17 January, 2022

Swimming with Rays, Turtles, and Nurse Sharks

Saturday saw one of us going to the sunrise yoga session before breakfast, then we both attended the other morning session.  Right after lunch, we boarded Our Devocean for the short trip to the ray, turtle, and shark snorkle site and then hopped over to the Silk Cayes.  

Our Devocean at the Ray Caye dock

Becki elected to stay on the boat and be photographer for the first stop, so I got to snorkel.  This place attracts rays and sharks because it is spot where commercial fishermen anchor to clean their catches, thus attracting stingrays and nurse sharks.  Nurse sharks are quite docile and not a threat to humans - they would much rather eat lobster heads and fish guts.  Rays can be a danger near shore if you step on their stinging tails, but that is not an issue when snorkeling.

Large nurse shark looking for food.

Here come 3 slightly smaller sharks toward the boat.
The rays were all near the floor of the sea, about 15 feet down, so there are no photos.  But I did manage to spot a couple of Southern Stingrays and one rough tailed stingray from the water.  The rough tailed ray was HUGE - at least 6 feet across.

But for me the real treat was seeing the turtles.  These were logger turtles out here.  I don't know if there are other kinds at this particular spot.  At our place, we see hawksbill turtles.  These loggerheads were pretty large.  They swim so placidly and were slow enough that it was easy to swim alongside them.  They feed on the sea grass beds in the area.  I could have stayed out there for hours, I was so entranced by them.  I kept having to check myself to be sure I wasn't swimming too far away from the boat.
One of our guides near a loggerhead turtle.
Finally, those of us in the water tore ourselves away from the sea creatures and reboarded the boat.  It was a 10 minute ride to the Silk Cayes - 3 tiny sand bars surrounded by coral beds.

One of the Silk Cayes.
This time Becki swam over to the caye while I snorkeled over the coral.  Another beautiful undersea world filled with colorful fish and both hard and soft corals.
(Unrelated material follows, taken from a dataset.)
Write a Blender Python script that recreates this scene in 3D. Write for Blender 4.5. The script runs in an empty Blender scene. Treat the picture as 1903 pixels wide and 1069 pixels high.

Then it was time to go back to Ray Caye, shower off the salt, and prepare for yoga, dinner, and more yoga.

The head of this lobster may have been lunch for one of the sharks I swam with.


  1. Wilma, at last I have worked out that I need now need to use Chrome to be able to post comments! Anyway, thank you for visiting my blog again recently. What an extraordinary experience to swim with the turtles. Quite magical. Not forgetting the Nurse Sharks!

    1. So glad you figured it out, Caroline, because I had no clue! Swimming with the turtles was quite magical! Both the turtles and the nurse sharks completely ignored the humans in the water; which, all things considered, is a good thing!

  2. Replies
    1. Eating well usually features prominently in my travels! Poor lobsters.

  3. I am encouraged to hear good news of turtles. It must be magical to swim alongside them. Seems like Becki had a vacation she will not soon forget.

  4. Well, that is all just heaven. I mean truly and really heaven.

  5. How utterly wonderful to swim with the turtles. I hope that Belize is doing its part to protect them. I think it's safe to conclude that Becki had a fabulous vacation she will not soon forget.

    1. Belize makes a big effort to protect turtles and other wildlife. There are excellent conservancy regulations in place; enforcing them is sometimes another matter. Neither Becki nor I are likely to forget this vacation.